Кстати, "своих" знали практически все. И "свои" знали, что их знают. Но это никого не смущало. Это входило в предлагаемые обстоятельства. Товстоногов, как многие умные люди, думал, что "чужих" и "своих" можно хорошо использовать в качестве канала информации. Или, вернее, дезинформации. Поэтому Гога и сказал такую маскировочную фразу, якобы с точки зрения тех, кому интервью Любимова по всем приметам не должно было понравиться: "Я уже не говорю о политической стороне...".
Однажды за границей он отвел в сторону Эдика Кочергина и назвал ему поименно всех, кого, по его информации, следовало остерегаться.
А Эдик Кочергин как-то по дружбе назвал их мне.
Но я и не подумаю называть имена. И не потому, что не испытываю доверия к читателю, а потому, что это будет уже совсем другой жанр, и никому от этого легче не станет. Тем более теперь...
И все-таки, хорошо зная "своих", Гога иногда забывался, потому что ему были необходимы близкие люди и единомышленники. В отличие от Любимова у него не было жены в Венгрии. Впрочем, в Союзе тоже. Долгие годы жизни настоящей жены у него не было...
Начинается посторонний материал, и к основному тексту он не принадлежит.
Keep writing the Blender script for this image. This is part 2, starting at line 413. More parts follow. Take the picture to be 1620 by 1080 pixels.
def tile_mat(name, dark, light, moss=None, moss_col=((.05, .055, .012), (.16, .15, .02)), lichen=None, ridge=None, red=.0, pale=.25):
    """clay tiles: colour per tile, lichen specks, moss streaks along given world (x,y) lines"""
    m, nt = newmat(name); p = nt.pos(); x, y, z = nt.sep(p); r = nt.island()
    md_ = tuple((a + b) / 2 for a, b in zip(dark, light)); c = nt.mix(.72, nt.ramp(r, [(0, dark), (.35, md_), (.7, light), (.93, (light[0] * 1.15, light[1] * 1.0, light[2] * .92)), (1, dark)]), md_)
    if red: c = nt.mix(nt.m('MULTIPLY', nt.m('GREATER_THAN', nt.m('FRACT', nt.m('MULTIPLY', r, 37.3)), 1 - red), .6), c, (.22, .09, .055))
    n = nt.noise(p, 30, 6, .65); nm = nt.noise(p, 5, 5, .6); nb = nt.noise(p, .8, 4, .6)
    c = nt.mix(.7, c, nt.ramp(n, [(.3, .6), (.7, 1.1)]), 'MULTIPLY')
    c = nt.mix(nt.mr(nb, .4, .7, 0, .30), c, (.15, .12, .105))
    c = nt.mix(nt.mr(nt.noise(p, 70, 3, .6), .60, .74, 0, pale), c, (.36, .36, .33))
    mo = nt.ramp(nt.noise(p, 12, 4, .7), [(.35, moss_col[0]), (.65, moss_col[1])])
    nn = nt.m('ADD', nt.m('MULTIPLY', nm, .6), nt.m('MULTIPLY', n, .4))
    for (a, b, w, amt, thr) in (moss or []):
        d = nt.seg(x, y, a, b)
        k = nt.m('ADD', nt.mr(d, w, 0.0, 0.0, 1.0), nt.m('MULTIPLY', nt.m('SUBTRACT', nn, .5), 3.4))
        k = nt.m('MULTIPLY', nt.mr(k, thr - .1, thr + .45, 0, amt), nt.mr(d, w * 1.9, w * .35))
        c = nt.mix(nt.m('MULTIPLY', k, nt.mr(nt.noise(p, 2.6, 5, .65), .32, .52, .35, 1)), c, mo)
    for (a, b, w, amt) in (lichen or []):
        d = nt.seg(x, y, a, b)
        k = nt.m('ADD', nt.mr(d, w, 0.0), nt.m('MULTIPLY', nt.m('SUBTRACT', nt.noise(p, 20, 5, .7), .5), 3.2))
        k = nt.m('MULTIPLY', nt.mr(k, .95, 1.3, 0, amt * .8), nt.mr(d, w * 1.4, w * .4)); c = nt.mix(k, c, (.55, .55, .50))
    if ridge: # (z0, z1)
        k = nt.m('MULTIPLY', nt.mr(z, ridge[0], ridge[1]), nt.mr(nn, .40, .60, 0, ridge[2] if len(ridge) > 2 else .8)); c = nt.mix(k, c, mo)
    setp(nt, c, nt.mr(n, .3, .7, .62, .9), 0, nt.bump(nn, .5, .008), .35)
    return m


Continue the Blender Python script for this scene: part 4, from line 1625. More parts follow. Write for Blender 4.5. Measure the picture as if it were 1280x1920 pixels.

Со времен "Генриха IV", когда мое детище, роль беспутного принца Гарри, уже на генеральной репетиции была у меня отнята - эта история частично рассказана в повести "Прощай, БДТ!", - наши отношения складывались, мягко говоря, непросто, но именно теперь дело будто бы начинало двигаться на лад: во-первых, вот уже двадцать лет как я служил в его театре, а во-вторых, он, вроде, начинал смиряться с моими претензиями на режиссуру.
Потепление возникло после премьеры "Розы и Креста", которая подоспела к столетию со дня рождения Александра Блока, то бишь в одна тысяча девятьсот восьмидесятом году.